Okay.
I'm extremely reluctant to recommend to you that you throw this issue to justice department lawyers and policy analysts for serious study, because it could be five or ten years before something happens. You have to ask yourself why nothing has happened for all these years. Partly they fight among themselves at the Department of Justice, etc.
I appreciate the fact that Madam Stoddart, for whom I have the greatest admiration, and her staff have a lot of burdens. They're doing as well as they can under the circumstances. I think her idea of ten quick fixes for you is a good thing. I have trouble imagining that you're going to have the resources in the next couple of months to redo the Privacy Act by yourselves.
I think the most important thing is to, through your caucus of the government, persuade Mr. Nicholson to do something. It doesn't have to be done in two weeks, but really, some things have to be done seriously and as quickly as possible. I believe it shouldn't be just one caucus. This is the kind of issue that's cross-cutting. It's not a small-l liberal or a big-L Liberal or small-c conservative issue. It's not an NDP issue or a Bloc Québécois issue or whatever. It's for all Canadians, all residents of the country, all privacy interests. And it's your privacy interests as much as mine, and your constituents'.

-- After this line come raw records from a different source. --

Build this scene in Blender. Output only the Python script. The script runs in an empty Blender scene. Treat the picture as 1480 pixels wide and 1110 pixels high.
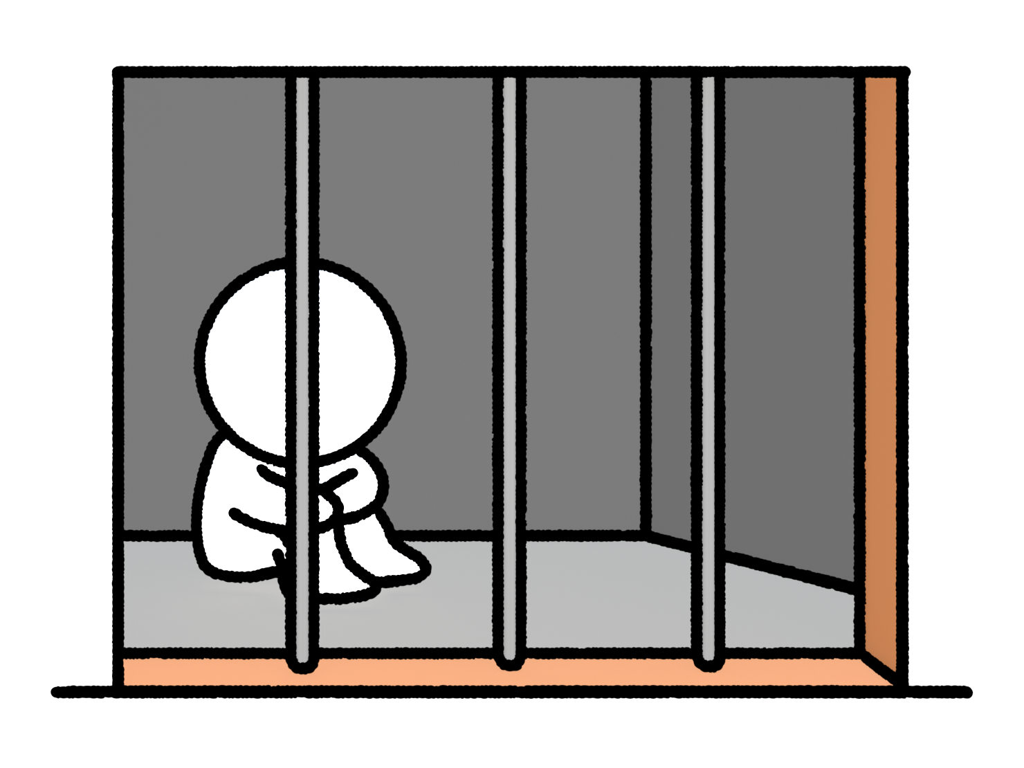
import bpy, bmesh, math, random
from mathutils import Vector
from mathutils.bvhtree import BVHTree

S = bpy.context.scene
COL = S.collection
# ---------------------------------------------------------------- measures
# eye point: 5 m before the opening, 1.538 m above the cell floor
F = 3000.0                    # focal length in pixels of a 1480 px wide frame
VX, VY = 150.0, 70.0          # where the room's depth lines meet
EYE_H = 1.538
DF = 5.0                      # eye to outer wall face
XO = -0.98
def P(px, py, d):             # a sighted point at depth d
    return Vector(((px-VX)*d/F + XO, d-DF, EYE_H-(py-VY)*d/F))
def Pz(px, py, z):            # a sighted point at height z
    return P(px, py, (EYE_H-z)*F/(py-VY))
def dz(py, z): return (EYE_H-z)*F/(py-VY)

# ---------------------------------------------------------------- materials
def lin(c): return c/12.92 if c <= .04045 else ((c+.055)/1.055)**2.4
def srgb(h): return tuple(lin(int(h[i:i+2], 16)/255) for i in (0, 2, 4))
def mat(name, rgb, vary=0.0, scale=8.0):
    m = bpy.data.materials.new(name); m.use_nodes = True
    nt = m.node_tree; nt.nodes.clear()
    out = nt.nodes.new('ShaderNodeOutputMaterial')
    d = nt.nodes.new('ShaderNodeBsdfDiffuse')
    nt.links.new(d.outputs[0], out.inputs[0])
    if vary:
        tc = nt.nodes.new('ShaderNodeTexCoord'); n = nt.nodes.new('ShaderNodeTexNoise')
        n.inputs['Scale'].default_value = scale
        mx = nt.nodes.new('ShaderNodeMix'); mx.data_type = 'RGBA'
        mx.inputs['A'].default_value = tuple(c*(1-vary) for c in rgb)+(1,)
        mx.inputs['B'].default_value = tuple(c*(1+vary) for c in rgb)+(1,)
        nt.links.new(tc.outputs['Object'], n.inputs['Vector'])
        nt.links.new(n.outputs['Fac'], mx.inputs['Factor'])
        nt.links.new(mx.outputs['Result'], d.inputs['Color'])
    else:
        d.inputs['Color'].default_value = tuple(rgb)+(1,)
    return m
# light received by each orientation (in units of a white sheet's brightness)
A_, B_, C_, U_ = 10.0, 3.0, 3.0, 2.5
TOP = (5.45, 6.50, 8.90)
def per(rgb, e): return tuple(c/(e[i] if isinstance(e, tuple) else e) for i, c in enumerate(rgb))
K = dict(wall=1.0, floor=1.0, wood=1.0, bar=1.0)
M_ink = mat('black_ink', (0, 0, 0))
M_wall = mat('grey_wall_paint', per(srgb('7b7b7b'), 10.25), .004)
M_floor = mat('pale_grey_floor', per(srgb('bdbdbd'), (5.87, 6.88, 9.27)), .004)
M_wood = mat('orange_wood', per(srgb('c98354'), (3.70, 3.65, 3.62)), .01, 3.0)
M_bar = mat('light_grey_metal', (.0437, .0437, .0437), .004)
M_white = mat('white_outer_wall', (.15, .15, .15), .01)
M_ground = mat('white_ground', (.23, .195, .145), .01)
M_body = mat('plain_white', (.22, .22, .22), .01)
M_in = mat('grey_lining', (.02, .02, .02))

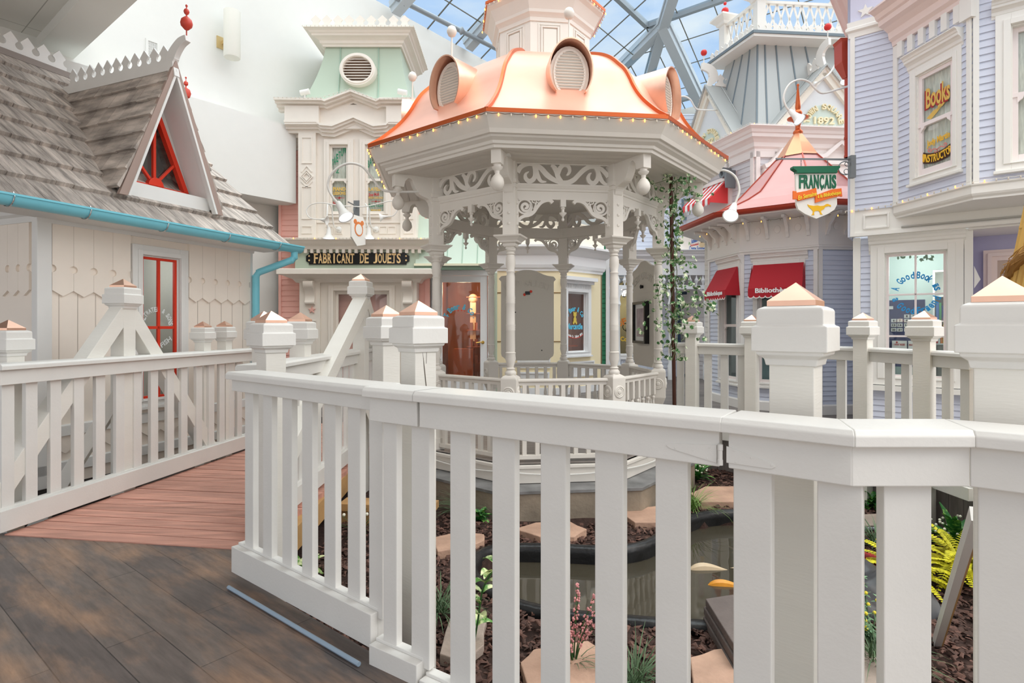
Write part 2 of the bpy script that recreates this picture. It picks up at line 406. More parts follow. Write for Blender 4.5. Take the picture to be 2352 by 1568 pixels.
def window(parent, fr, x0, x1, z0, z1, m=None, casing=.08, depth=.04, rows=1, cols=1, sash=.03, sashm=None, rec=.05, y=0.0, bars=.014, hung=False, lace=False, gm=None, sill=True, ctop=None):
    """casing outside the opening x0..x1; sash and pane recessed behind the wall face"""
    m = m or TRIM; sashm = sashm or m
    w = MB()
    frame_rect(w, x0 - casing, x1 + casing, z0 - casing * .6, z1 + (ctop or casing), casing, y - depth, y + .01, ctop or casing, casing * .6)
    frame_rect(w, x0 - casing * .5, x1 + casing * .5, z0 - .01, z1 + casing * .5, casing * .5 - .004, y - depth - .012, y - depth, casing * .5 - .004, .01)
    frame_rect(w, x0, x1, z0, z1, .012, y - .01, y + rec, .012, .012)
    if sill: w.box(x0 - casing - .015, x1 + casing + .015, y - depth - .03, y, z0 - casing * .6 - .03, z0 - casing * .6)
    o = obj('window', w, m, parent, fr, bevel=.003)
    s = MB(); frame_rect(s, x0 + .008, x1 - .008, z0 + .008, z1 - .008, sash, y + rec - .02, y + rec + .01, sash, sash * (1.6 if hung else 1))
    for i in range(1, cols): s.box(x0 + (x1 - x0) * i / cols - bars / 2, x0 + (x1 - x0) * i / cols + bars / 2, y + rec - .012, y + rec + .01, z0 + sash, z1 - sash)
    for i in range(1, rows): s.box(x0 + sash, x1 - sash, y + rec - .012, y + rec + .01, z0 + (z1 - z0) * i / rows - bars / 2, z0 + (z1 - z0) * i / rows + bars / 2)
    if hung:
        zm = (z0 + z1) / 2; s.box(x0 + .01, x1 - .01, y + rec - .03, y + rec + .01, zm - .022, zm + .022)
        for sx, d in ((x0 + sash, 1), (x1 - sash, -1)): s.prism([(sx, zm - .02), (sx + d * .05, zm - .02), (sx + d * .04, zm - .045), (sx + d * .018, zm - .06), (sx, zm - .085)], y + rec - .03, y + rec, 'xz')
    obj('sash', s, sashm, o, fr, bevel=.002)
    g = MB(); g.box(x0 + sash * .6, x1 - sash * .6, y + rec, y + rec + .004, z0 + sash * .6, z1 - sash * .6); obj('pane', g, gm or GLASS, o, fr)
    if lace:
        c = MB(); n = 40; vs = []; k = 0
        for i in range(n + 1):
            t = i / n; xx = x0 + t * (x1 - x0); yy = y + rec + .035 + .012 * sin(t * 55) + .006 * sin(t * 23 + 1)
            vs += [(xx, yy, z0), (xx, yy, z1)]
        c.add(vs, [(2 * i, 2 * i + 2, 2 * i + 3, 2 * i + 1) for i in range(n)]); obj('curtain', c, LACE, o, fr, smooth=True)
    return o
def cornice_prof(d, h, kind=0):
    """classical cornice profile: projection d, height h, z from -h to 0"""
    return [(0, -h), (d * .12, -h), (d * .14, -h * .88), (d * .25, -h * .8), (d * .28, -h * .62), (d * .45, -h * .5), (d * .62, -h * .44), (d * .64, -h * .3), (d * .72, -h * .26), (d * .78, -h * .14), (d * .92, -h * .07), (d, -h * .05), (d, 0), (0, 0)]
# ================================================================ FOREGROUND PLATFORM, FENCES, GARDEN
FZ = -.08
PD = (.784, -.62)
floor_m = plank_mat('dark_plank_floor', (112, 101, 94), (90, 82, 79), (50, 44, 42), .19, 1.25, radians(-38.3) * -1, .42, .3, warm=(156, 124, 100))
b = MB(); poly = [(-9, -4), (-9, 3.95), (-3.32, 3.84), (-1.42, 3.74), (-1.47, 3.16), (-.60, 2.44), (-.55, 2.41), (.57, 1.63), (.80, 1.45), (1.13, 1.45), (2.6, .3), (6, -2), (6, -4)]
b.prism(poly, FZ - .35, FZ, 'xy'); struct('floor', b, floor_m)
deck_m = mat('red_stained_deck', (206, 152, 134), .6, var=.28, vscale=3, bump=.5, bscale=30, stretch=(.8, 6, 1), island=.13)
b = MB(); dv = (.1483, .9889); dn = (.9889, -.1483); k = 0; t = 0.0
while t < 4.6:
    o = (-3.34 + dv[0] * t + dn[0] * -.02, 3.80 + dv[1] * t)
    L1 = 1.78 - .15 * t
    M = Matrix.Translation((o[0], o[1], 0)) @ Matrix.Rotation(atan2(dn[1], dn[0]), 4, 'Z')
    b.box(0, L1 + .03 * random.random(), 0.004, .131, FZ - .03, FZ + .006 + .004 * random.random(), M); t += .137
struct('floor_bridge', b, deck_m)
b = MB(); b.prism([(-3.4, 3.9), (-1.5, 3.75), (-1.7, 8.3), (-2.7, 8.3)], -.28, FZ - .03, 'xy'); struct('floor_bridge_frame', b, mat('raw_timber', (190, 150, 100), .7, var=.2))
# ground
dirt = mat('dark_soil', (58, 47, 42), .95, var=.3, vscale=20, bump=.8, bscale=50)
b = MB(); b.box(-14, 16, -6, 34, -.9, -.75); struct('ground', b, dirt)
GZ = -.45
POND = [GP(u, v, GZ) for (u, v) in ((1083, 1312), (1098, 1284), (1135, 1268), (1200, 1264), (1290, 1266), (1400, 1270), (1480, 1258), (1545, 1222), (1590, 1195), (1660, 1184), (1760, 1186), (1850, 1205), (1925, 1245), (1950, 1300), (1900, 1365), (1790, 1420), (1680, 1448), (1560, 1444), (1440, 1436), (1320, 1424), (1210, 1404), (1130, 1368), (1092, 1335))]
def inpoly(x, y, P):
    c = False
    for i in range(len(P)):
        (x1, y1), (x2, y2) = P[i], P[i - 1]
        if (y1 > y) != (y2 > y) and x < (x2 - x1) * (y - y1) / (y2 - y1) + x1: c = not c
    return c
b = MB(); nx, ny = 80, 80; X0, X1, Y0, Y1 = -1.75, 4.6, 1.1, 8.1
pc = (sum(p[0] for p in POND) / len(POND), sum(p[1] for p in POND) / len(POND))
P_in = [(pc[0] + (p[0] - pc[0]) * .93, pc[1] + (p[1] - pc[1]) * .93) for p in POND]
vs = []
for j in range(ny + 1):
    for i in range(nx + 1):
        x = X0 + (X1 - X0) * i / nx; y = Y0 + (Y1 - Y0) * j / ny
        vs.append((x, y, GZ + .012 * sin(x * 7 + y * 3) + .012 * sin(y * 9 - x * 4) if not inpoly(x, y, P_in) else GZ - .25))
b.add(vs, [(j * (nx + 1) + i, j * (nx + 1) + i + 1, (j + 1) * (nx + 1) + i + 1, (j + 1) * (nx + 1) + i) for j in range(ny) for i in range(nx)])
struct('ground_bed', b, mat('mulch_base', (62, 44, 38), .95, var=.4, vscale=30, bump=1, bscale=60), smooth=True)
# bark chips
b = MB(); rnd = random.Random(3); k = 0
while k < 15000:
    y = 1.9 + 5.6 * rnd.random() ** 1.25; x = -1.5 + (y * .98 + 1.3) * rnd.random()
    if x > 3.9 or inpoly(x, y, POND) or hypot(x - .355, y - 6.78) < 1.75: continue
    if x < -.5 and y < 2.5: continue
    if y < 2.35 - .66 * (x + .6): continue
    s = .011 + .017 * rnd.random(); q = s * (.4 + .5 * rnd.random()); h = .003 + .006 * rnd.random()
    M = Matrix.Translation((x, y, GZ + .012 + .018 * rnd.random())) @ Matrix.Rotation(rnd.random() * 6.3, 4, 'Z') @ Matrix.Rotation(rnd.uniform(-.7, .7), 4, 'X') @ Matrix.Rotation(rnd.uniform(-.5, .5), 4, 'Y')
    b.add([(-s, -q, 0), (s * .8, -q * .6, 0), (s, q * .7, 0), (-s * .7, q, 0), (-s * .7, -q * .5, h), (s * .6, -q * .3, h), (s * .7, q * .4, h), (-s * .4, q * .6, h)], [(0, 3, 2, 1), (4, 5, 6, 7), (0, 1, 5, 4), (1, 2, 6, 5), (2, 3, 7, 6), (3, 0, 4, 7)], M); k += 1
obj('bark_mulch', b, mat('bark', (92, 66, 57), .75, island=.55), kind='stuff', label='dark brown bark chips covering the garden bed', cat='mulch')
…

So I'll take anything I can get. If ten quick fixes is what you can do reasonably, then do it. I hope you will give, as they say in French, les grandes lignes. I hope your committee will give les grandes lignes to the public servants and to Kevin Lynch. Kevin Lynch, who was responsible for PIPEDA, as the Deputy Minister of Industry Canada, understands these things. I lobbied him myself in the mid-1990s, when I was the privacy commissioner over in Oxford, that PIPEDA was worth doing. He would remember that. We walked for a couple of hours and he asked at least as difficult questions as you're asking me today: why should we do all this stuff, why should we regulate the private sector? And you should build on that.
We regulated the private sector. There were all kinds of howls. People didn't like it. Is Aeroplan in front of you, or Air Canada, or Bell Canada, or Air Miles, saying they want you to get rid of this legislation? No. They've learned to live with it. Why? Because they systematically implemented it. They know how to make something work in the private sector. We have to get the same things in place in the public sector.